## Start
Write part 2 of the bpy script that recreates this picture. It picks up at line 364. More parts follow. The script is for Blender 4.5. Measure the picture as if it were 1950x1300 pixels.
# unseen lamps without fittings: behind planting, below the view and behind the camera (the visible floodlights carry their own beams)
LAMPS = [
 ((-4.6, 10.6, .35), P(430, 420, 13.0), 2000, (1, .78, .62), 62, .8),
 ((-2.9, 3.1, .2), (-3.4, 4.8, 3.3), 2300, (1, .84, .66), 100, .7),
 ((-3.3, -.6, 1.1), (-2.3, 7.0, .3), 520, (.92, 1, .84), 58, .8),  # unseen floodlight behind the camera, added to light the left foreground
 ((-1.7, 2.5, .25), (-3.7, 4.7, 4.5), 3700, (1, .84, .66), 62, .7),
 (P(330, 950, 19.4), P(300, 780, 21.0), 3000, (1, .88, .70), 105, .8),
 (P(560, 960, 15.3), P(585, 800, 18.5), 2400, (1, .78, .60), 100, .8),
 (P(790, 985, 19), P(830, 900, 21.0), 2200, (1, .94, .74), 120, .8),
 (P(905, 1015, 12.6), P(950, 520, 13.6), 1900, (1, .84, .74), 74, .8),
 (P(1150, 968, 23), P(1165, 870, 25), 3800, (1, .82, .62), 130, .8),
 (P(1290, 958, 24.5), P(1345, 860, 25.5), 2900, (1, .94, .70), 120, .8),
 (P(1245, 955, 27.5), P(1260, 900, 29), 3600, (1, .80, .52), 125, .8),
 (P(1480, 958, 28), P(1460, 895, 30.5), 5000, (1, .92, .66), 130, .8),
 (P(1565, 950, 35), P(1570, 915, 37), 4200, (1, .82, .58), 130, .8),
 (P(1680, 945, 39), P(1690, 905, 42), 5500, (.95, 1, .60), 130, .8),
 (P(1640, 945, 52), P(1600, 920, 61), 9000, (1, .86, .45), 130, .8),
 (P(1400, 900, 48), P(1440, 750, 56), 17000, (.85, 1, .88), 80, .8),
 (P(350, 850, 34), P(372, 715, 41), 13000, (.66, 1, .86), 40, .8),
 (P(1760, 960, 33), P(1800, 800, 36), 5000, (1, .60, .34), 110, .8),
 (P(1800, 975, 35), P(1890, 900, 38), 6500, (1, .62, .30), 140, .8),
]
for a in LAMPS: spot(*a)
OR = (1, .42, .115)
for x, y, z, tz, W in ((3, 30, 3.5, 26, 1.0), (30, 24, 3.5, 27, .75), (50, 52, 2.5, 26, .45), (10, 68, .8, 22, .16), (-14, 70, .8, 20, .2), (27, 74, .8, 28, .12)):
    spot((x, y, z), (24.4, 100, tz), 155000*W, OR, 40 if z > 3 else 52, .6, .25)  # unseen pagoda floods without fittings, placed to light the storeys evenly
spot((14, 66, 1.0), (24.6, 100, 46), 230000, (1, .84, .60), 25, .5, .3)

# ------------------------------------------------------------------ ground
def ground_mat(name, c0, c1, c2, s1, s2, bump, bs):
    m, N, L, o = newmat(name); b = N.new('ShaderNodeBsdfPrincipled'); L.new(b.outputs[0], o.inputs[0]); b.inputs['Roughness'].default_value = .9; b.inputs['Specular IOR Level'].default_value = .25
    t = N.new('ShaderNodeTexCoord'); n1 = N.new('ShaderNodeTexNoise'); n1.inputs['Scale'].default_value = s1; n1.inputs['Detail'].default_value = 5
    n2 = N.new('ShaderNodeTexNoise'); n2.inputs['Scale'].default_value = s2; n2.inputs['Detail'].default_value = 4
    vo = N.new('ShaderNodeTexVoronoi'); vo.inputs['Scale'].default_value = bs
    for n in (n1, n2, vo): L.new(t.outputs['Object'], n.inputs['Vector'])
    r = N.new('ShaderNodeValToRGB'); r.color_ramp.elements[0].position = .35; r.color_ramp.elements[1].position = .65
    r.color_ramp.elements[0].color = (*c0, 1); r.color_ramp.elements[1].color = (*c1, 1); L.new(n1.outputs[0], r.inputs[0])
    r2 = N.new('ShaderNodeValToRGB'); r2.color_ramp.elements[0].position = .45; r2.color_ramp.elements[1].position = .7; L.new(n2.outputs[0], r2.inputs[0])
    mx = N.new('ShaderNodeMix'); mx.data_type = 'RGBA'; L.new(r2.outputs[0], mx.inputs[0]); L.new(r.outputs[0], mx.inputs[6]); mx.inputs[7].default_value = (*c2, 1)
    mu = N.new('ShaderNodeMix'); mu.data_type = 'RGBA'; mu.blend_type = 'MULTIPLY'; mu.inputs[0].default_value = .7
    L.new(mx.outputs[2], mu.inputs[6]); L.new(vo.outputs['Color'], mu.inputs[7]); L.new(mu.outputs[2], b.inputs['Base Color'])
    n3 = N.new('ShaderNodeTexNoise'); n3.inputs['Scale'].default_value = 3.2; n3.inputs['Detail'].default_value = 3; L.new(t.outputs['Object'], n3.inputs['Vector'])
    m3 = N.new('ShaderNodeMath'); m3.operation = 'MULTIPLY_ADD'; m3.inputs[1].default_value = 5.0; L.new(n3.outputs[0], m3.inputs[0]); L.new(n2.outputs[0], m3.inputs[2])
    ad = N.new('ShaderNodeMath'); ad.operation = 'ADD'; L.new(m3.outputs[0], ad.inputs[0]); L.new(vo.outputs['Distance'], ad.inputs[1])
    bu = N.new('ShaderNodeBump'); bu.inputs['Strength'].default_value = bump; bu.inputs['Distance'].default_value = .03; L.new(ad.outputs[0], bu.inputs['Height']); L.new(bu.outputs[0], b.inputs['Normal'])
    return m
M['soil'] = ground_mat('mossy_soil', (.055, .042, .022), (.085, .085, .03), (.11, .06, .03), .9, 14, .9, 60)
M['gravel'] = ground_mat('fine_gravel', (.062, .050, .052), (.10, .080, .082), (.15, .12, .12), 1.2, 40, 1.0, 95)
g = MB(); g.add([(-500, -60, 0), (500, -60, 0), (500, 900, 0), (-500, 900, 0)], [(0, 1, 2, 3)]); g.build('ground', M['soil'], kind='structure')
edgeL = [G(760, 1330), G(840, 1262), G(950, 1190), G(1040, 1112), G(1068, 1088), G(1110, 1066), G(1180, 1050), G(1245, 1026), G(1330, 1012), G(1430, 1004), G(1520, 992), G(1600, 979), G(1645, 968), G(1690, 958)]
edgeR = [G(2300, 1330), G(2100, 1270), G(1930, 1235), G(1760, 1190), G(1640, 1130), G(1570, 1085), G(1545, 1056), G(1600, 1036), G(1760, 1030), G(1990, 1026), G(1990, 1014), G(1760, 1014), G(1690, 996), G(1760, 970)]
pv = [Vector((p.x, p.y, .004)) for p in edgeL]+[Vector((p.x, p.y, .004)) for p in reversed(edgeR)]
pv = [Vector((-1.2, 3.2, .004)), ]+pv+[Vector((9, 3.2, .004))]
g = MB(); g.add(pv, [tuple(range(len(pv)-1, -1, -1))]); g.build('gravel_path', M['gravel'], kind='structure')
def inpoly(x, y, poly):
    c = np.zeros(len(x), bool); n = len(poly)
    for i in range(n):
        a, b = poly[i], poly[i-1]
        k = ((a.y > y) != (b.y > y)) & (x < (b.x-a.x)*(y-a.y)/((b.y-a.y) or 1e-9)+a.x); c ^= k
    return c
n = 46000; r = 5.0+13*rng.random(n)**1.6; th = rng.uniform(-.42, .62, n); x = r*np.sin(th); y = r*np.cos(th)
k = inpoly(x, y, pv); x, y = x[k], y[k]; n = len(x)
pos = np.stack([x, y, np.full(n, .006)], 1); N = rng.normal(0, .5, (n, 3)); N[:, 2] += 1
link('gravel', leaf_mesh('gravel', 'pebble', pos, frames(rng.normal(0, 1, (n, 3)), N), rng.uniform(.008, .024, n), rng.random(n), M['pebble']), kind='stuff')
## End
Task description —
Give back the data above exactly as it appears.

Finished task —
Write part 2 of the bpy script that recreates this picture. It picks up at line 364. More parts follow. The script is for Blender 4.5. Measure the picture as if it were 1950x1300 pixels.
# unseen lamps without fittings: behind planting, below the view and behind the camera (the visible floodlights carry their own beams)
LAMPS = [
 ((-4.6, 10.6, .35), P(430, 420, 13.0), 2000, (1, .78, .62), 62, .8),
 ((-2.9, 3.1, .2), (-3.4, 4.8, 3.3), 2300, (1, .84, .66), 100, .7),
 ((-3.3, -.6, 1.1), (-2.3, 7.0, .3), 520, (.92, 1, .84), 58, .8),  # unseen floodlight behind the camera, added to light the left foreground
 ((-1.7, 2.5, .25), (-3.7, 4.7, 4.5), 3700, (1, .84, .66), 62, .7),
 (P(330, 950, 19.4), P(300, 780, 21.0), 3000, (1, .88, .70), 105, .8),
 (P(560, 960, 15.3), P(585, 800, 18.5), 2400, (1, .78, .60), 100, .8),
 (P(790, 985, 19), P(830, 900, 21.0), 2200, (1, .94, .74), 120, .8),
 (P(905, 1015, 12.6), P(950, 520, 13.6), 1900, (1, .84, .74), 74, .8),
 (P(1150, 968, 23), P(1165, 870, 25), 3800, (1, .82, .62), 130, .8),
 (P(1290, 958, 24.5), P(1345, 860, 25.5), 2900, (1, .94, .70), 120, .8),
 (P(1245, 955, 27.5), P(1260, 900, 29), 3600, (1, .80, .52), 125, .8),
 (P(1480, 958, 28), P(1460, 895, 30.5), 5000, (1, .92, .66), 130, .8),
 (P(1565, 950, 35), P(1570, 915, 37), 4200, (1, .82, .58), 130, .8),
 (P(1680, 945, 39), P(1690, 905, 42), 5500, (.95, 1, .60), 130, .8),
 (P(1640, 945, 52), P(1600, 920, 61), 9000, (1, .86, .45), 130, .8),
 (P(1400, 900, 48), P(1440, 750, 56), 17000, (.85, 1, .88), 80, .8),
 (P(350, 850, 34), P(372, 715, 41), 13000, (.66, 1, .86), 40, .8),
 (P(1760, 960, 33), P(1800, 800, 36), 5000, (1, .60, .34), 110, .8),
 (P(1800, 975, 35), P(1890, 900, 38), 6500, (1, .62, .30), 140, .8),
]
for a in LAMPS: spot(*a)
OR = (1, .42, .115)
for x, y, z, tz, W in ((3, 30, 3.5, 26, 1.0), (30, 24, 3.5, 27, .75), (50, 52, 2.5, 26, .45), (10, 68, .8, 22, .16), (-14, 70, .8, 20, .2), (27, 74, .8, 28, .12)):
    spot((x, y, z), (24.4, 100, tz), 155000*W, OR, 40 if z > 3 else 52, .6, .25)  # unseen pagoda floods without fittings, placed to light the storeys evenly
spot((14, 66, 1.0), (24.6, 100, 46), 230000, (1, .84, .60), 25, .5, .3)

# ------------------------------------------------------------------ ground
def ground_mat(name, c0, c1, c2, s1, s2, bump, bs):
    m, N, L, o = newmat(name); b = N.new('ShaderNodeBsdfPrincipled'); L.new(b.outputs[0], o.inputs[0]); b.inputs['Roughness'].default_value = .9; b.inputs['Specular IOR Level'].default_value = .25
    t = N.new('ShaderNodeTexCoord'); n1 = N.new('ShaderNodeTexNoise'); n1.inputs['Scale'].default_value = s1; n1.inputs['Detail'].default_value = 5
    n2 = N.new('ShaderNodeTexNoise'); n2.inputs['Scale'].default_value = s2; n2.inputs['Detail'].default_value = 4
    vo = N.new('ShaderNodeTexVoronoi'); vo.inputs['Scale'].default_value = bs
    for n in (n1, n2, vo): L.new(t.outputs['Object'], n.inputs['Vector'])
    r = N.new('ShaderNodeValToRGB'); r.color_ramp.elements[0].position = .35; r.color_ramp.elements[1].position = .65
    r.color_ramp.elements[0].color = (*c0, 1); r.color_ramp.elements[1].color = (*c1, 1); L.new(n1.outputs[0], r.inputs[0])
    r2 = N.new('ShaderNodeValToRGB'); r2.color_ramp.elements[0].position = .45; r2.color_ramp.elements[1].position = .7; L.new(n2.outputs[0], r2.inputs[0])
    mx = N.new('ShaderNodeMix'); mx.data_type = 'RGBA'; L.new(r2.outputs[0], mx.inputs[0]); L.new(r.outputs[0], mx.inputs[6]); mx.inputs[7].default_value = (*c2, 1)
    mu = N.new('ShaderNodeMix'); mu.data_type = 'RGBA'; mu.blend_type = 'MULTIPLY'; mu.inputs[0].default_value = .7
    L.new(mx.outputs[2], mu.inputs[6]); L.new(vo.outputs['Color'], mu.inputs[7]); L.new(mu.outputs[2], b.inputs['Base Color'])
    n3 = N.new('ShaderNodeTexNoise'); n3.inputs['Scale'].default_value = 3.2; n3.inputs['Detail'].default_value = 3; L.new(t.outputs['Object'], n3.inputs['Vector'])
    m3 = N.new('ShaderNodeMath'); m3.operation = 'MULTIPLY_ADD'; m3.inputs[1].default_value = 5.0; L.new(n3.outputs[0], m3.inputs[0]); L.new(n2.outputs[0], m3.inputs[2])
    ad = N.new('ShaderNodeMath'); ad.operation = 'ADD'; L.new(m3.outputs[0], ad.inputs[0]); L.new(vo.outputs['Distance'], ad.inputs[1])
    bu = N.new('ShaderNodeBump'); bu.inputs['Strength'].default_value = bump; bu.inputs['Distance'].default_value = .03; L.new(ad.outputs[0], bu.inputs['Height']); L.new(bu.outputs[0], b.inputs['Normal'])
    return m
M['soil'] = ground_mat('mossy_soil', (.055, .042, .022), (.085, .085, .03), (.11, .06, .03), .9, 14, .9, 60)
M['gravel'] = ground_mat('fine_gravel', (.062, .050, .052), (.10, .080, .082), (.15, .12, .12), 1.2, 40, 1.0, 95)
g = MB(); g.add([(-500, -60, 0), (500, -60, 0), (500, 900, 0), (-500, 900, 0)], [(0, 1, 2, 3)]); g.build('ground', M['soil'], kind='structure')
edgeL = [G(760, 1330), G(840, 1262), G(950, 1190), G(1040, 1112), G(1068, 1088), G(1110, 1066), G(1180, 1050), G(1245, 1026), G(1330, 1012), G(1430, 1004), G(1520, 992), G(1600, 979), G(1645, 968), G(1690, 958)]
edgeR = [G(2300, 1330), G(2100, 1270), G(1930, 1235), G(1760, 1190), G(1640, 1130), G(1570, 1085), G(1545, 1056), G(1600, 1036), G(1760, 1030), G(1990, 1026), G(1990, 1014), G(1760, 1014), G(1690, 996), G(1760, 970)]
pv = [Vector((p.x, p.y, .004)) for p in edgeL]+[Vector((p.x, p.y, .004)) for p in reversed(edgeR)]
pv = [Vector((-1.2, 3.2, .004)), ]+pv+[Vector((9, 3.2, .004))]
g = MB(); g.add(pv, [tuple(range(len(pv)-1, -1, -1))]); g.build('gravel_path', M['gravel'], kind='structure')
def inpoly(x, y, poly):
    c = np.zeros(len(x), bool); n = len(poly)
    for i in range(n):
        a, b = poly[i], poly[i-1]
        k = ((a.y > y) != (b.y > y)) & (x < (b.x-a.x)*(y-a.y)/((b.y-a.y) or 1e-9)+a.x); c ^= k
    return c
n = 46000; r = 5.0+13*rng.random(n)**1.6; th = rng.uniform(-.42, .62, n); x = r*np.sin(th); y = r*np.cos(th)
k = inpoly(x, y, pv); x, y = x[k], y[k]; n = len(x)
pos = np.stack([x, y, np.full(n, .006)], 1); N = rng.normal(0, .5, (n, 3)); N[:, 2] += 1
link('gravel', leaf_mesh('gravel', 'pebble', pos, frames(rng.normal(0, 1, (n, 3)), N), rng.uniform(.008, .024, n), rng.random(n), M['pebble']), kind='stuff')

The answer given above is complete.